En juillet 2000 sortait le Power Mac G4 Cube, un objet informatique non identifié, véritable petite pièce d'art industriel mais retentissant échec commercial.
Le Cube était le résultat fou des envies de Steve Jobs, qui avait repris les rênes d'Apple trois ans plus tôt, et de celles de Jony Ive, le patron du design de l'entreprise. En matière de conception, les ingénieurs n'avaient pas eu leur mot à dire.
L'objet était compact et entièrement cubique, d'une dimension de vingt centimètres de côté; il était équipé d'un lecteur CD vertical qui aspirait les disques à la manière d'un grille-pain –une première à l'époque– et d'un bouton d'allumage tactile.
L'ordinateur était accompagné d'enceintes sphériques transparentes et n'avait pas été doté de bruyants ventilateurs, que Jobs haïssait, mais d'un discret système de refroidissement à l'air.
Merveille d'esthétisme, le G4 Cube était malheureusement trop peu calibré pour le marché d'alors et surtout beaucoup trop cher, avec un prix minimum de 1.799 dollars, soit 15.550 francs de l'époque –l'équivalent de 3.100 euros aujourd'hui.
«Personne n'a jamais rien créé de tel»
Dans Wired, Steven Levy raconte avec humour le jour où Steve Jobs en personne lui a présenté sa nouvelle machine. Dans un enregistrement conservé par le journaliste, le fondateur de l'entreprise à la pomme lui assure: «Nous avons créé l'ordinateur le plus cool du monde.»
«Il n'y a jamais rien eu de tel. Comment tu fabriques un truc comme ça? Personne n'a jamais rien créé de tel. N'est-ce pas magnifique?
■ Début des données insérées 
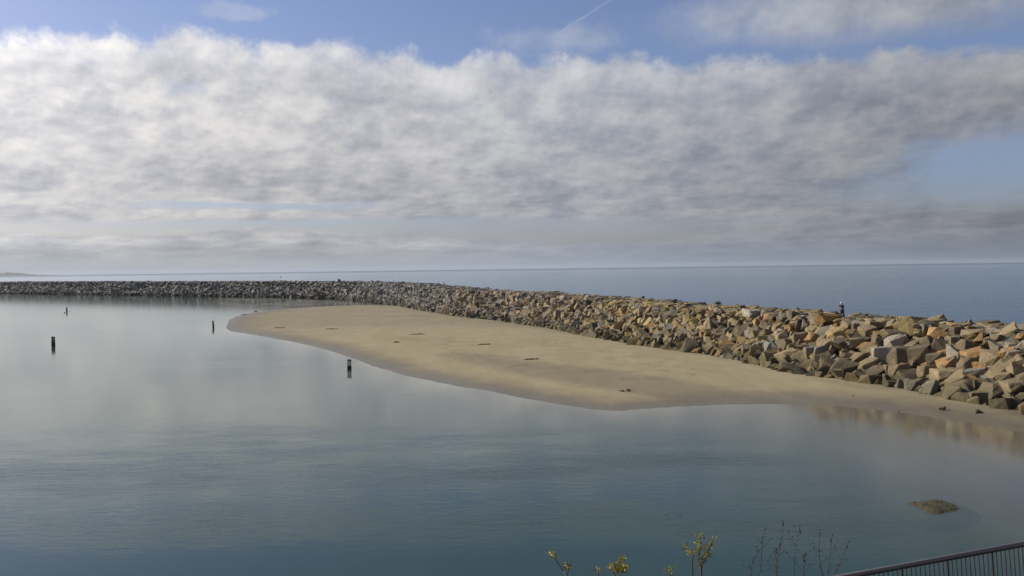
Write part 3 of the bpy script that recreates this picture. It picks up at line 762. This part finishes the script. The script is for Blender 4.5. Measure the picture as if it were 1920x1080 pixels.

Je pense que c'est éblouissant», continue-t-il, extatique.
Si Steven Levy reconnaît la beauté du Cube, il est plus sceptique sur son intérêt pour le public. Il interroge Jobs: «Qui va l'acheter?» «C'est facile! Une tonne de personnes qui sont des pros, rétorque le PDG d'Apple. Tous les designers vont en vouloir un.»
Las, l'histoire lui a donné tort: seuls 150.000 exemplaires du Power Mac G4 Cube ont finalement été vendus –la faute à son prix rédhibitoire, mais aussi à des fonctionnalités hasardeuses.
Le Cube ne fut pas le seul échec d'Apple, loin s'en faut: on pourrait également citer l'Apple III, premier bide de l'entreprise en 1980, le Macintosh TV, le Newton ou le Lisa, lancé à près de 10.000 dollars en 1983.
L'une des forces de Steve Jobs tenait à sa capacité à surmonter ces revers en s'adaptant en permanence aux réalités, quitte à devoir abandonner des produits cher à son cœur.
C'est Tim Cook, le nouveau PDG d'Apple, qui en parle le mieux: «Steve pouvait être le plus fervent défenseur d'une position et, dans les minutes où les jours suivants, si une nouvelle information était dévoilée, vous auriez pu croire qu'il ne l'avait jamais défendue auparavant» –de quoi passer rapidement à autre chose et se lancer de nouveaux paris, avec le succès que l'on connaît.